The humble keyboard. Fifty years ago no one could have predicted just how ubiquitous and how vital to our every day lives it would become. But it’s now something few people could say they live without, and certainly us writers are big users of the keyboard.
Which brings us to this week’s wacky word – qwerty. (Or QWERTY, as you’ll sometimes see it written.) This one has a very specific meaning and it’s not a word you could use unless you’re describing a keyboard. But it’s one of the few words in English that doesn’t subscribe to the ‘u after q’ rule, and when you know the story of the qwerty keyboard, you can understand why.
No doubt you’ve noticed that qwerty is actually the first six letters of the top, or home, row on a typewriter. But how did we come to use such an apparently random order of letters on our keyboards? Well, the very first typewriter – developed in 1868 by American inventor Christopher Latham Sholes – did have all keys positioned in alphabetical order over two rows. Seems logical, right? But this caused a big problem. Because the type bars for the most commonly combined letters of the alphabet, TH and ST, were situated next to each other, the typewriter would jam. All… the… time.
So later in 1868 Sholes began his collaboration with Amos Densmore, who suggested a key arrangement that kept the most commonly used letters and pairs well away from each other so the machine was less likely to jam. Contrary to expectations the new arrangement would slow typists down, it actually meant they could type faster because jamming of the typewriter was far less frequent.
And so qwerty was born. There have been competitors, but none have been able to usurp the power of qwerty, especially since most people quickly memorised the strange arrangement of letters and developed typing techniques to get around it. (Frank McGurrin is thought to have invented touch typing in 1888.) In fact, the one real challenger to Sholes and Densmore’s invention, Dr August Dvorak, said:
“Changing the keyboard format is like proposing to reverse the Ten Commandments and the Golden Rule, discard every moral principle, and ridicule motherhood.”
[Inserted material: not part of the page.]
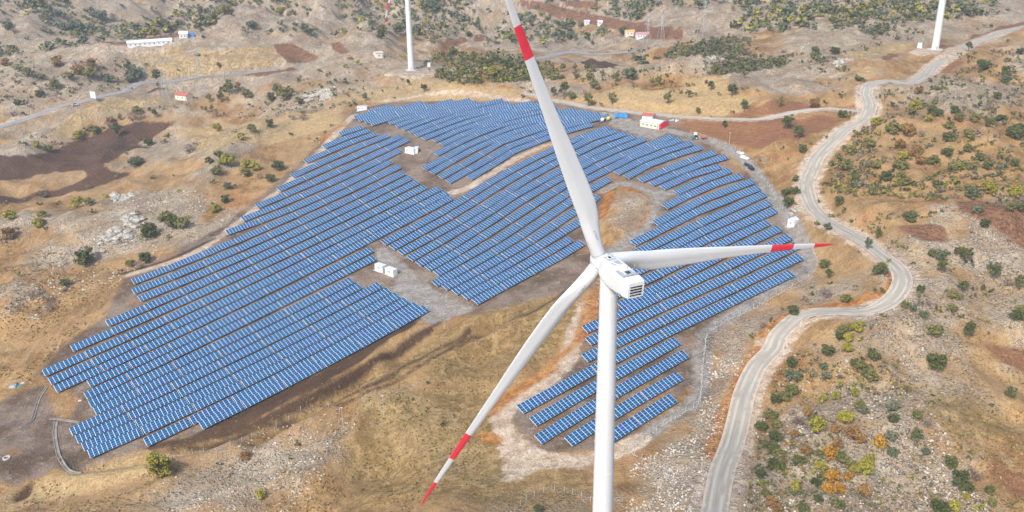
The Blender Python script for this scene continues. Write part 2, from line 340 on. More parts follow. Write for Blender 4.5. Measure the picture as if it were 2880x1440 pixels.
road_line('winding', K('i', (230, 1500), (240, 1288), (290, 1050), (370, 800), (430, 560), (470, 400), (560, 200), (690, 20)) + K('f', (720, 1240), (900, 1130), (1150, 1060), (1400, 1010), (1570, 960), (1650, 880), (1655, 780), (1620, 690), (1500, 600), (1350, 530), (1200, 460), (1090, 390), (990, 290), (940, 190), (935, 90), (970, 0)) +
          K('c', (1010, 1200), (1100, 1100), (1230, 980), (1370, 880), (1410, 820), (1400, 760), (1385, 690), (1420, 650), (1560, 610), (1740, 580), (1880, 520), (1950, 450), (2040, 395), (2150, 350), (2300, 290), (2440, 235), (2600, 205)), 7.2)
road_line('side', K('c', (1375, 822), (1300, 815), (1100, 835), (850, 860), (600, 890), (350, 902), (100, 890), (-60, 880)) + K('T', (2000, 370), (1700, 320), (1300, 290), (900, 220), (560, 150), (200, 110)) + K('S', (1850, 60), (1600, 10)), 5.0)
road_line('highway', K('a', (-80, 1030), (0, 985), (150, 915), (300, 850), (450, 795), (600, 765), (780, 715), (950, 670), (1080, 640), (1260, 610), (1500, 580), (1750, 550), (1950, 535), (2100, 520)), 8.0, 14)
road_line('valley', K('b', (1440, 430), (1700, 410), (1950, 395), (2240, 370)), 8.0, 14)
# turbine pads
for X, Y in [(1035, 176), (2352, 124)]:
    q = drop(np.array([(X * D2O, Y * D2O)]))[0]; d = np.hypot(GX - q[0], GY - q[1]); wd = np.clip(1 - (d - 14) / 18, 0, 1); wd = wd * wd * (3 - 2 * wd); GZ = GZ * (1 - wd) + q[2] * wd
# the spoil mound inside the field, the ditch in front of the left block, the pit in the corner
def bump(pix, h, soft):
    global GZ
    q = drop(np.array(pix))[:, :2]; s = sd_poly(GX, GY, q); wd = np.clip(s / soft, 0, 1); GZ = GZ + h * wd * wd * (3 - 2 * wd)
bump(K('H', (0, 190), (120, 100), (230, 95), (460, 180), (540, 230), (520, 330), (470, 440), (370, 590), (250, 660), (130, 760), (-60, 800), (-80, 500)), 2.6, 5)
bump(K('g', (90, 1190), (130, 1140), (210, 1080), (245, 1040), (250, 1130), (200, 1190), (120, 1215)), -5, 4)
_out = np.clip((-sd_poly(GX, GY, FIELD) - 1) / 5, 0, 1)
for pix, dep, wid in [(K('z', (230, 1165), (420, 1140), (560, 1105), (700, 1060), (860, 985), (1010, 895), (1160, 800)), 2.8, 4.5), (K('z', (640, 1110), (800, 1030), (960, 950), (1120, 870), (1250, 810)), 2.2, 3.5), (K('z', (1010, 900), (1180, 840), (1330, 760), (1450, 690)), 2.2, 4.5), (K('z', (300, 680), (420, 660), (560, 590), (640, 540)), 1.0, 4)]:
    q = drop(np.array(pix)); l = smooth_line(q[:, :2], 6); d, _ = d_line(GX, GY, l); GZ = GZ + _out * (-dep * np.exp(-(d / wid) ** 2) + dep * .7 * np.exp(-((d - wid * 2.2) / wid) ** 2))
# ------------------------------------------------------------------ what covers the ground: distances to outlines (positive inside)
LAY = {k: np.full(GX.shape, -12.0) for k in ('plough', 'red', 'gold', 'rock', 'gravel', 'sand', 'orange', 'olive', 'dark', 'track')}
def area(layer, pix, cut=False):
    q = drop(np.array(pix, float))[:, :2]; xa, ya = q.min(0) - 14; xb, yb = q.max(0) + 14
    ii = np.where((xs > xa) & (xs < xb))[0]; jj = np.where((ys > ya) & (ys < yb))[0]
    if not len(ii) or not len(jj): return
    s_ = np.ix_(jj, ii); s = np.clip(sd_poly(GX[s_], GY[s_], q), -12, 12); A = LAY[layer]
    A[s_] = np.minimum(A[s_], -s) if cut else np.maximum(A[s_], s)
def band(layer, pix, wid):
    q = smooth_line(drop(np.array(pix, float))[:, :2], 5) if not isinstance(pix, np.ndarray) else pix[:, :2]
    xa, ya = q.min(0) - 30; xb, yb = q.max(0) + 30; ii = np.where((xs > xa) & (xs < xb))[0]; jj = np.where((ys > ya) & (ys < yb))[0]; s_ = np.ix_(jj, ii)
    d, _ = d_line(GX[s_], GY[s_], q); A = LAY[layer]; A[s_] = np.maximum(A[s_], np.clip(wid / 2 - d, -12, 12))
area('plough', K('a', (-60, 1190), (200, 1190), (430, 1120), (560, 1060), (760, 1000), (900, 950), (1090, 915), (1320, 920), (1290, 950), (1150, 1040), (1050, 1070), (1040, 1090), (1160, 1110), (900, 1180), (780, 1240), (830, 1288)) + K('d', (1000, 10), (830, 90), (640, 150), (300, 190), (-60, 265)))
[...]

Dvorak’s keyboard was arranged so typists’ could type around 400 of the English language’s most common words by using just the home row (on qwerty the figure is around 100). It also meant a typists’ fingers didn’t have to travel as far as on the qwerty.
Sadly we’ll never know if Dvorak’s keyboard would be easier or faster to use. The qwerty has secured its place in our homes, our offices, and our hearts and is unlikely to ever be replaced.